Hayes failed to build on a promising freshman season in which he started 14 games, averaged 7.8 points per game and led the team in assists. His scoring and assist averages both dipped while his 3-point shooting percentage dropped from .364 to .250 as his confidence and the Keatts’ confidence in him waned.

Gibson showed he’s either not ready or not capable of playing at an ACC level, while Allen never lived up to the sharpshooting reputation he brought with him as a transfer from Nebraska.

Bates is by far the most significant loss because of his prowess as an elite shot blocker and his vastly improved offensive skillset. But his ability to contribute — let alone carry the team — was anything but guaranteed because of his injury history.

Keatts can’t afford to gamble on the availability of a player who’s missed two of the past four seasons because of shoulder problems. Even though Bates has the potential to be an All-American, replacing him with a more reliable veteran big is a safer bet for a coach whose seat is hotter than a steaming cup of coffee on an August afternoon.

Who’s coming

Keatts has already added two experienced players in 6-foot-8 wing Jack Clark from La Salle and 6-foot-2 guard Jarkel Joiner from Ole Miss.

Clark, who has two years of eligibility remaining, averaged 12.0 points and 5.8 rebounds last season while adding 49 assists and a team-leading 35 steals. Joiner, who started his career at Cal State Bakersfield and has one season of eligibility remaining, led the Rebels at 13.2 points per game with 35 3-pointers in 22 games.

The Wolfpack also has one incoming freshman in three-star point guard LJ Thomas.

That’s a good start, but Keatts has more work left to do — primarily the addition of the aforementioned veteran big.

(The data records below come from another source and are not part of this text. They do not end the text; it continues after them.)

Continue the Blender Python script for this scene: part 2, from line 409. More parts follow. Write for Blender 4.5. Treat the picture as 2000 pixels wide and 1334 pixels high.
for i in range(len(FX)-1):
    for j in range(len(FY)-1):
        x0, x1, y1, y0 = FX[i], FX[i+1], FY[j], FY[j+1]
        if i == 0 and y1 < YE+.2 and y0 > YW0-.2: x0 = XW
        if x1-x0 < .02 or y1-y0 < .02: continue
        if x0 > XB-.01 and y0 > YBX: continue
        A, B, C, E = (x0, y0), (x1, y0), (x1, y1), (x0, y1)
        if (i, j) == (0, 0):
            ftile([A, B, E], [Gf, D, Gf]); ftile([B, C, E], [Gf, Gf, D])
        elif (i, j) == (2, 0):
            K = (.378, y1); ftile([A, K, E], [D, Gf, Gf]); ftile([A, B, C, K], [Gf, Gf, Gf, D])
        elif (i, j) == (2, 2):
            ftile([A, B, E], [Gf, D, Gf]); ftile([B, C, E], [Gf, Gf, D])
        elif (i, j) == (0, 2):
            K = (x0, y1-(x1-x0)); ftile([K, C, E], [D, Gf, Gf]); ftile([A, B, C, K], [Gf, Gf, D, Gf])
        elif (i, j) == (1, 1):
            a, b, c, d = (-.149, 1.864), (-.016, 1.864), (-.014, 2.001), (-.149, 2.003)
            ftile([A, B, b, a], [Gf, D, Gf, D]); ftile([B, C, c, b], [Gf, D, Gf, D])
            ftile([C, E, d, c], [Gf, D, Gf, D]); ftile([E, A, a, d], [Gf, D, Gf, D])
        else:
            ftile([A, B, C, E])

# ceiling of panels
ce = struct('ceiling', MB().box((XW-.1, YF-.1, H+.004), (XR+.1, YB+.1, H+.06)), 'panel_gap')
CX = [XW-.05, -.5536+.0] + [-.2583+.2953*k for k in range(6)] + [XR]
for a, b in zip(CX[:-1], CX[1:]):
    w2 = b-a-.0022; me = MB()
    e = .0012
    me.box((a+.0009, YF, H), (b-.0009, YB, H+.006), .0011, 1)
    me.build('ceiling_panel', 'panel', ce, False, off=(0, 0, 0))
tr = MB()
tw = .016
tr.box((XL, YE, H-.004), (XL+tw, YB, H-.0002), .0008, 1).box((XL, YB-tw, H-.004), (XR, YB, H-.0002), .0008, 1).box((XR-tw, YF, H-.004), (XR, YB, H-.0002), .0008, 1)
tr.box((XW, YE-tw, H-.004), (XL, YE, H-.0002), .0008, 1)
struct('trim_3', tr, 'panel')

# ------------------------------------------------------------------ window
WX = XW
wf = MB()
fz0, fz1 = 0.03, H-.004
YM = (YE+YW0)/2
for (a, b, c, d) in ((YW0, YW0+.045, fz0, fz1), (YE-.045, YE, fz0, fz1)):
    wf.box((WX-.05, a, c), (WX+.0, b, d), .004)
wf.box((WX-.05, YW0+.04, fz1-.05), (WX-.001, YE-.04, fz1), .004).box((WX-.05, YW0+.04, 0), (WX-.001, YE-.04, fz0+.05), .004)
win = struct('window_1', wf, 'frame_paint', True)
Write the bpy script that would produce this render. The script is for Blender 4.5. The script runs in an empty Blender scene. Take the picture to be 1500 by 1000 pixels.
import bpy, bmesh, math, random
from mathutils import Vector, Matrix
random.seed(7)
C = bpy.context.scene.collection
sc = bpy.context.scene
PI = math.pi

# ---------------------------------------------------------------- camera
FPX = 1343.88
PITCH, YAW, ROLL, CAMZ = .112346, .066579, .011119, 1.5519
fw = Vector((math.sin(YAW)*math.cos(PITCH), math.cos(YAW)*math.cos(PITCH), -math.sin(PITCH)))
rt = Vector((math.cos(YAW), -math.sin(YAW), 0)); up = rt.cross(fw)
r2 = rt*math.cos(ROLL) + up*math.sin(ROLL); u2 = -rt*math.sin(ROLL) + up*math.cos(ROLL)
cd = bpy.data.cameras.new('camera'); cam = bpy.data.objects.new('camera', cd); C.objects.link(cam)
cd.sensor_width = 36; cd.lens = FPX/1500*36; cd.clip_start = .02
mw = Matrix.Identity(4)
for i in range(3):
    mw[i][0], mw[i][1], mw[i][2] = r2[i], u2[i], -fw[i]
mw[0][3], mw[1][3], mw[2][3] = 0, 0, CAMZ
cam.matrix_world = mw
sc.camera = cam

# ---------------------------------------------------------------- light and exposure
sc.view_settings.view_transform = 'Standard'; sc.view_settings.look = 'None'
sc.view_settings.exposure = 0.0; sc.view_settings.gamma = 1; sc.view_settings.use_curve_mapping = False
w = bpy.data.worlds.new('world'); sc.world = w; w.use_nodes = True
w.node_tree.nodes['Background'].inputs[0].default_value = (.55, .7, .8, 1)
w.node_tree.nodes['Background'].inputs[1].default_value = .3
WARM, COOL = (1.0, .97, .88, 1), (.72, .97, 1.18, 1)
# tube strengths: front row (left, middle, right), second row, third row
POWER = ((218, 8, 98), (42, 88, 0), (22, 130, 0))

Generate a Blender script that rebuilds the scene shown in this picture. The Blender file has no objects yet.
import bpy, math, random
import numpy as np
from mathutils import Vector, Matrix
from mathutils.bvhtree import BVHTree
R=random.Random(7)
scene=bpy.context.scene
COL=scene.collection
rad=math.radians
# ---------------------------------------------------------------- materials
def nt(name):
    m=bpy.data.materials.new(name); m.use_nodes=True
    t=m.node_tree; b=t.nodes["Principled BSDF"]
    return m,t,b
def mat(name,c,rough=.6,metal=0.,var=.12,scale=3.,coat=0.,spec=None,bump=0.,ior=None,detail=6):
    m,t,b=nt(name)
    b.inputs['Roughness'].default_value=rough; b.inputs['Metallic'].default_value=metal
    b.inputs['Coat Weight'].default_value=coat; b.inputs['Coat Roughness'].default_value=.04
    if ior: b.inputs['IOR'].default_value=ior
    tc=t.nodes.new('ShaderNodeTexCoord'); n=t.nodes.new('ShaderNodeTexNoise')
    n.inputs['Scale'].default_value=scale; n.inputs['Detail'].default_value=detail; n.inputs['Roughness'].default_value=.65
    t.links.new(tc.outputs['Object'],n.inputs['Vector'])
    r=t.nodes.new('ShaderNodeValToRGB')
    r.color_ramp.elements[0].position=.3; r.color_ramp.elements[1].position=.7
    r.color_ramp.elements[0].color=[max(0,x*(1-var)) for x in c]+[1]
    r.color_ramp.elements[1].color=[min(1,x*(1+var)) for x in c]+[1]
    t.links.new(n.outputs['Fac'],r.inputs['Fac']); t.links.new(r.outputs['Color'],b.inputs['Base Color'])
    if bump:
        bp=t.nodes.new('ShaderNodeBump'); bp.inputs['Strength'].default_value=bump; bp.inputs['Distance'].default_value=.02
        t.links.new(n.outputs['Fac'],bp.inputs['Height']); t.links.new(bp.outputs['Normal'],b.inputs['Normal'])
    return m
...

How many more newcomers he’ll need will depend on the draft decisions of Dereon Seabron and Terquavion Smith.

Who could be back

Seabron was one of the few bright spots in an otherwise dismal year for State, earning the ACC’s Most Improved Player award while leading the team in scoring, rebounds, assists and steals. At 6-foot-8 with the ability to be a primary ballhandler, he has the size and athleticism NBA teams love. But he also has work to do on a still-developing perimeter game.

Smith, meanwhile, put on a long-range shooting show while setting a freshman school record with 96 3-point baskets. While his stock has continued to rise during offseason workouts, he could use another year of physical maturity to handle the rigors of an 82-game NBA schedule.

Both players have the option to return to school and have until 11:59 p.m. on June 1 to make their decisions.

Who is back

The remaining roster consists of guard Casey Morsell, who started 20 games and averaged 7.2 points in his first season after transferring from Virginia; big man Ebenezer Dowuona, who performed admirably and improved steadily in Bates’ absence; point guard Breon Pass, a former high school football star who could be primed for a breakthrough now that he’s concentrating solely on basketball; and forward Ernest Ross, who was just starting to come into his own when he suffered a season-ending foot injury in mid-January.

A potential X-factor could be 6-foot-8 forward Greg Gantt, a transfer from Providence who missed all last season because of a sports hernia.